**Set exercise**
The material below holds a span beginning at the line with "Write the three.js" and ending at the line with "[1, 0.02, 0.001]]];". Quote that span exactly, both ends included, and only that span.

Stored data entries
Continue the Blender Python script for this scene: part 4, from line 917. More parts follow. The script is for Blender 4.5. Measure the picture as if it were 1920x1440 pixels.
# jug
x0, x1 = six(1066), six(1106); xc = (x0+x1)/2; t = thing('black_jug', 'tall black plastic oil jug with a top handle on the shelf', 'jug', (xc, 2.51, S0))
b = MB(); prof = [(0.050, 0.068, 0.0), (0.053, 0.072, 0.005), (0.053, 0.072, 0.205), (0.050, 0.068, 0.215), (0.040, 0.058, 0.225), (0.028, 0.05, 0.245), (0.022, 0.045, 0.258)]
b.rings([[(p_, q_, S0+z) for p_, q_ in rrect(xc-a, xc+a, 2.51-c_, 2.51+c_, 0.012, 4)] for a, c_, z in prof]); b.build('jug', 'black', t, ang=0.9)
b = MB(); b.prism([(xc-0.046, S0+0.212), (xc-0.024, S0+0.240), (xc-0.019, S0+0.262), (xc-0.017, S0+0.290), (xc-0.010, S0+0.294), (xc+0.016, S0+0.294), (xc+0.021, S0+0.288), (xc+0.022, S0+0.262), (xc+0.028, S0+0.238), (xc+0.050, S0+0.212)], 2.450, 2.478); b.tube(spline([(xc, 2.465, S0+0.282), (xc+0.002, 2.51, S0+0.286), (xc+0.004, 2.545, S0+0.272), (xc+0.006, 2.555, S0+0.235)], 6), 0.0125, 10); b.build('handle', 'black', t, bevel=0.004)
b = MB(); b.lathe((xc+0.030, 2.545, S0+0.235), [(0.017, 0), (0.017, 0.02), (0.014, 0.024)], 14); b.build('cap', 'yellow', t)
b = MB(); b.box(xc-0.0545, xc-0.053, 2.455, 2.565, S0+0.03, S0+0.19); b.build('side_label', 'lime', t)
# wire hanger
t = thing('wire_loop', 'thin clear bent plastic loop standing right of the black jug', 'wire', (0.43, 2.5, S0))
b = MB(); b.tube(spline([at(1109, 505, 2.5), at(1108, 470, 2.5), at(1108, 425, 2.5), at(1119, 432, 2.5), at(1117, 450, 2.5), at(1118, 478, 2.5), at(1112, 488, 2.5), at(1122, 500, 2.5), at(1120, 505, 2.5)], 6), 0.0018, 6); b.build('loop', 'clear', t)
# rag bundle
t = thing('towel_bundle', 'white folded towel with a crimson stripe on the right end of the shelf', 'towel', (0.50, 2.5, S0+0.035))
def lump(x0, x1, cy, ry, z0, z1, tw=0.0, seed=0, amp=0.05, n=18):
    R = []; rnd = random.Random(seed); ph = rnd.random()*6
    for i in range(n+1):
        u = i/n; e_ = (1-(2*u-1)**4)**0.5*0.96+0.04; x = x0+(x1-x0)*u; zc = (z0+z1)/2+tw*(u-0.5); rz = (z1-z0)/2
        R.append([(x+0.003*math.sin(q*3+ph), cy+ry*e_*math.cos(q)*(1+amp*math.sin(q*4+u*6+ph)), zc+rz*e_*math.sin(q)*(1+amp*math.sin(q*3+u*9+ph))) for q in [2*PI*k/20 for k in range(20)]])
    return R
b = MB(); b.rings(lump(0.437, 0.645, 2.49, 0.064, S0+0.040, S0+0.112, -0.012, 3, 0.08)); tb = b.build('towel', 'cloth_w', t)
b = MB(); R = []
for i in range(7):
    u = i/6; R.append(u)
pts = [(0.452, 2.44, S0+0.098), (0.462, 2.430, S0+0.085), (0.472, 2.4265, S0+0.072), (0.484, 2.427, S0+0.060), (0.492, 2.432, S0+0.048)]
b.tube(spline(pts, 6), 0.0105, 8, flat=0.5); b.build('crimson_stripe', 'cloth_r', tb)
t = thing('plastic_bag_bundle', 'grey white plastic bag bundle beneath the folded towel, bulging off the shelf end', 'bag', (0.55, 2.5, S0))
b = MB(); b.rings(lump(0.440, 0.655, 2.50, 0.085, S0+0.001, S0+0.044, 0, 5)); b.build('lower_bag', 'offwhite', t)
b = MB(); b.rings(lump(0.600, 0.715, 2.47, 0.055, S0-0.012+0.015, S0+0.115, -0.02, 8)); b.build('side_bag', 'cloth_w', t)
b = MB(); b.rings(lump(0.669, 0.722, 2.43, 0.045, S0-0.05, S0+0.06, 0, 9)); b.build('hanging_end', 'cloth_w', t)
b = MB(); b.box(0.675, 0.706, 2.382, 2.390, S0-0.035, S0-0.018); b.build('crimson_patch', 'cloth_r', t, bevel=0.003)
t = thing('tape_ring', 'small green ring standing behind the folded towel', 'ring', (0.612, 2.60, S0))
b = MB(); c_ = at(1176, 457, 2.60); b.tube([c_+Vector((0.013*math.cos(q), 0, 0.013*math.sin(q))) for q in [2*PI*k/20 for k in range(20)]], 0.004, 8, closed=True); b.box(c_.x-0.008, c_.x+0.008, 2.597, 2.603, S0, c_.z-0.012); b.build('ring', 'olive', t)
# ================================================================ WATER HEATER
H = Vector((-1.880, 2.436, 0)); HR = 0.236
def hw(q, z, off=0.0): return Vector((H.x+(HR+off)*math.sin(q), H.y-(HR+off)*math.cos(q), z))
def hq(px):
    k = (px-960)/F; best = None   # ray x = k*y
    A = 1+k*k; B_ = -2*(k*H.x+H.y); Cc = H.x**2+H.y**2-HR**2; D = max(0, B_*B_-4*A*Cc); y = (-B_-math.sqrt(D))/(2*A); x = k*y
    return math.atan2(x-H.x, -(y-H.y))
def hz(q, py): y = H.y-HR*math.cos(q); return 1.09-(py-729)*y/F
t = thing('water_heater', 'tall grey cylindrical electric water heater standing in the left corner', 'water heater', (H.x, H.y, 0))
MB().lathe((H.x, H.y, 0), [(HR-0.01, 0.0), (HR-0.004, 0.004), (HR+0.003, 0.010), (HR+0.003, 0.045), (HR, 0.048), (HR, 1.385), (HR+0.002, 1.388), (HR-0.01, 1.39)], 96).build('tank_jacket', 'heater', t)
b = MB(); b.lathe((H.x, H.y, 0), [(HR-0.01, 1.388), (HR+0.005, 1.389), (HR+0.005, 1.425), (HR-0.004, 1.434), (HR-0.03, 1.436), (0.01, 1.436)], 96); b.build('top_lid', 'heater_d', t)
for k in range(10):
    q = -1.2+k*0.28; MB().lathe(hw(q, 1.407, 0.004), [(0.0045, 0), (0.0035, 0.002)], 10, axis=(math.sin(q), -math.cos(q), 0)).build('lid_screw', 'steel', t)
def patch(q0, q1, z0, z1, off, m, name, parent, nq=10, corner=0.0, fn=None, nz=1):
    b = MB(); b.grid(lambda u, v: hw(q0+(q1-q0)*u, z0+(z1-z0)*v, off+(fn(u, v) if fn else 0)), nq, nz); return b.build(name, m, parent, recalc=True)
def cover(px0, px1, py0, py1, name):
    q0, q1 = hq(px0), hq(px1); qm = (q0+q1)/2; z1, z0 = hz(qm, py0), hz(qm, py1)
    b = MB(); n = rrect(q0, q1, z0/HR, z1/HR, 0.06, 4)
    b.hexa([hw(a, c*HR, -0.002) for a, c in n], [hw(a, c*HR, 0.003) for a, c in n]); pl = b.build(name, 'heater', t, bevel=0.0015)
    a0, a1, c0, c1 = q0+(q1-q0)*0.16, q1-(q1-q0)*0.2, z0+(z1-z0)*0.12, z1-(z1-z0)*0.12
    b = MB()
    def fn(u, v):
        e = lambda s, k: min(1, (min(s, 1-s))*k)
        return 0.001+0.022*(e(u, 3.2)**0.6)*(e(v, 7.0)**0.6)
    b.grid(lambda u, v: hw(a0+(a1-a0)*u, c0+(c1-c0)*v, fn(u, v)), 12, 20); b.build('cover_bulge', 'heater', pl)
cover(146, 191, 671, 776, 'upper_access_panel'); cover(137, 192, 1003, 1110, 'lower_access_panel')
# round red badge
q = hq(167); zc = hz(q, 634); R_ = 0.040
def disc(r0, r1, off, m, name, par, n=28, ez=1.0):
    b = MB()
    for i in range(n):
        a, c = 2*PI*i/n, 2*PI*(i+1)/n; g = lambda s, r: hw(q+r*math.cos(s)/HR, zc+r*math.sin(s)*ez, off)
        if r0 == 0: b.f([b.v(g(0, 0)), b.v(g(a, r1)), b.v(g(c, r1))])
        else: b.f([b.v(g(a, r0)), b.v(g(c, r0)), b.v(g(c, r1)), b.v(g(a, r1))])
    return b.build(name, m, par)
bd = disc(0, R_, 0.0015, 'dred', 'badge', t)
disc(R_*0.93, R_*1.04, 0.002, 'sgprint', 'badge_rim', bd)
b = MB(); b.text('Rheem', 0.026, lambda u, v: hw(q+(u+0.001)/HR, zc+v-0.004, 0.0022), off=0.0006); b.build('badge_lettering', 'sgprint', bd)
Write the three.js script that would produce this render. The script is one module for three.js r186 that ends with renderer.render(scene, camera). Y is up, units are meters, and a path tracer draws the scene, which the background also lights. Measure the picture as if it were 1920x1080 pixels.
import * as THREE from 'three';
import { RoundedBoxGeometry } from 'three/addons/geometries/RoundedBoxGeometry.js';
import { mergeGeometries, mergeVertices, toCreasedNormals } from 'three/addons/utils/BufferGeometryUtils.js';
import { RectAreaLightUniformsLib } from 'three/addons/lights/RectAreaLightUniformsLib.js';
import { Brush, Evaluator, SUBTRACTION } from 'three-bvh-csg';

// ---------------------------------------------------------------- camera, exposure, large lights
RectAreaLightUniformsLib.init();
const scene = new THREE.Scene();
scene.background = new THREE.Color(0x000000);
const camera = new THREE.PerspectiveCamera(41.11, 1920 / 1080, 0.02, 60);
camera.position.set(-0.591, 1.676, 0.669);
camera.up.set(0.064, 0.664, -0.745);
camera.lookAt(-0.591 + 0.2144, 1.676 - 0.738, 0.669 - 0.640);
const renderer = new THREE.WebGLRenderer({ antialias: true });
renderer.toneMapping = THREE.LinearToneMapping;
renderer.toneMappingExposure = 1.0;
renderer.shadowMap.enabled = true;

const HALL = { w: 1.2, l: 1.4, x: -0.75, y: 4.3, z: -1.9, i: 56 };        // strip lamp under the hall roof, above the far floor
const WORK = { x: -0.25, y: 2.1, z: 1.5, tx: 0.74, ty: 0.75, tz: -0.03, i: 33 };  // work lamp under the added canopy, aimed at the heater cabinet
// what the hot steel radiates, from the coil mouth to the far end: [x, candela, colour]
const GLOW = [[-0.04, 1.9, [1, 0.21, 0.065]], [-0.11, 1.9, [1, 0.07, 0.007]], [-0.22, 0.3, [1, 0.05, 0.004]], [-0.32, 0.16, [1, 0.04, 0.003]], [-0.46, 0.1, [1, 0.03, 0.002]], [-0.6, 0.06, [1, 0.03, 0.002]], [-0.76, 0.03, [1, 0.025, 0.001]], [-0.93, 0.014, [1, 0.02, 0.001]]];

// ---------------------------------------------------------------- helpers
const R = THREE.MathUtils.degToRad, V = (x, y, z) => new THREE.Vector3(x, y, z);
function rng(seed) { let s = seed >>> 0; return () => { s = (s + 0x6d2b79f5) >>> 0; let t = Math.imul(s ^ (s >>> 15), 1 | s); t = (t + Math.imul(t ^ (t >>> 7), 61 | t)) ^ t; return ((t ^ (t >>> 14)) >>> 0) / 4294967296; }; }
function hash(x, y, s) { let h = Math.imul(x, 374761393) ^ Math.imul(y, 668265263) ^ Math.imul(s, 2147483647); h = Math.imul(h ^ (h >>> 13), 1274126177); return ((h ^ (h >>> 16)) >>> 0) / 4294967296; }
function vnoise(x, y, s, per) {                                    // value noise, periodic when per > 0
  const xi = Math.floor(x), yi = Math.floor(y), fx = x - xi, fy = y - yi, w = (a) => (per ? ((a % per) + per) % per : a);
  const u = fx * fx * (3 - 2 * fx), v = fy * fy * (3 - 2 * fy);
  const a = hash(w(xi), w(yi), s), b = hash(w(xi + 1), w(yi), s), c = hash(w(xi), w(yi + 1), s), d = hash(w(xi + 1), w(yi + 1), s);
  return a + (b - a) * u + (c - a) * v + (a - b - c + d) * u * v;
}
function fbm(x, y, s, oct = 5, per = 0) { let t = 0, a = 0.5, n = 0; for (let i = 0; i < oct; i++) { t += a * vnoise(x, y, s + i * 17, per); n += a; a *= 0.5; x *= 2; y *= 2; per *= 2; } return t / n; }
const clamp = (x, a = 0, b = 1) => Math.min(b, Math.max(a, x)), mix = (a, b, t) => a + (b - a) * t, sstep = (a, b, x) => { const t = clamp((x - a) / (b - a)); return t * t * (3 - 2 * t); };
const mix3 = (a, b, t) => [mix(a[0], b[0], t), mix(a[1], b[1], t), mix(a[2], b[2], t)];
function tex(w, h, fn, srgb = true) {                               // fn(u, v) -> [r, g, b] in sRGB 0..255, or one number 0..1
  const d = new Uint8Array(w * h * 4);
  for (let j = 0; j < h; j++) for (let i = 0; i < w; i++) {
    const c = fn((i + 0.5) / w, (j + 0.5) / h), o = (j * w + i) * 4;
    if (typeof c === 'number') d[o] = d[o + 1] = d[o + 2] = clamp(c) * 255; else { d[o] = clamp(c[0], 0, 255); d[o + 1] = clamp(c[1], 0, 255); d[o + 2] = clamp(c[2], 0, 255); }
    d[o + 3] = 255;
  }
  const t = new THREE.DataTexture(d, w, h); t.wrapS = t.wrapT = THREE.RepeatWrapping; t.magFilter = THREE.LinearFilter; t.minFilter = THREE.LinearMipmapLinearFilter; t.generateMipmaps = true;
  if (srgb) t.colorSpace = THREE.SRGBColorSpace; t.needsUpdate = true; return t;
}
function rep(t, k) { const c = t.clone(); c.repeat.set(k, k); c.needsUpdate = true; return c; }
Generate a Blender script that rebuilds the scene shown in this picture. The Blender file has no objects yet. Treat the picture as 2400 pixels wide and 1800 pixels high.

**Answer to this exercise**
Write the three.js script that would produce this render. The script is one module for three.js r186 that ends with renderer.render(scene, camera). Y is up, units are meters, and a path tracer draws the scene, which the background also lights. Measure the picture as if it were 1920x1080 pixels.
import * as THREE from 'three';
import { RoundedBoxGeometry } from 'three/addons/geometries/RoundedBoxGeometry.js';
import { mergeGeometries, mergeVertices, toCreasedNormals } from 'three/addons/utils/BufferGeometryUtils.js';
import { RectAreaLightUniformsLib } from 'three/addons/lights/RectAreaLightUniformsLib.js';
import { Brush, Evaluator, SUBTRACTION } from 'three-bvh-csg';

// ---------------------------------------------------------------- camera, exposure, large lights
RectAreaLightUniformsLib.init();
const scene = new THREE.Scene();
scene.background = new THREE.Color(0x000000);
const camera = new THREE.PerspectiveCamera(41.11, 1920 / 1080, 0.02, 60);
camera.position.set(-0.591, 1.676, 0.669);
camera.up.set(0.064, 0.664, -0.745);
camera.lookAt(-0.591 + 0.2144, 1.676 - 0.738, 0.669 - 0.640);
const renderer = new THREE.WebGLRenderer({ antialias: true });
renderer.toneMapping = THREE.LinearToneMapping;
renderer.toneMappingExposure = 1.0;
renderer.shadowMap.enabled = true;

const HALL = { w: 1.2, l: 1.4, x: -0.75, y: 4.3, z: -1.9, i: 56 };        // strip lamp under the hall roof, above the far floor
const WORK = { x: -0.25, y: 2.1, z: 1.5, tx: 0.74, ty: 0.75, tz: -0.03, i: 33 };  // work lamp under the added canopy, aimed at the heater cabinet
// what the hot steel radiates, from the coil mouth to the far end: [x, candela, colour]
const GLOW = [[-0.04, 1.9, [1, 0.21, 0.065]], [-0.11, 1.9, [1, 0.07, 0.007]], [-0.22, 0.3, [1, 0.05, 0.004]], [-0.32, 0.16, [1, 0.04, 0.003]], [-0.46, 0.1, [1, 0.03, 0.002]], [-0.6, 0.06, [1, 0.03, 0.002]], [-0.76, 0.03, [1, 0.025, 0.001]], [-0.93, 0.014, [1, 0.02, 0.001]]];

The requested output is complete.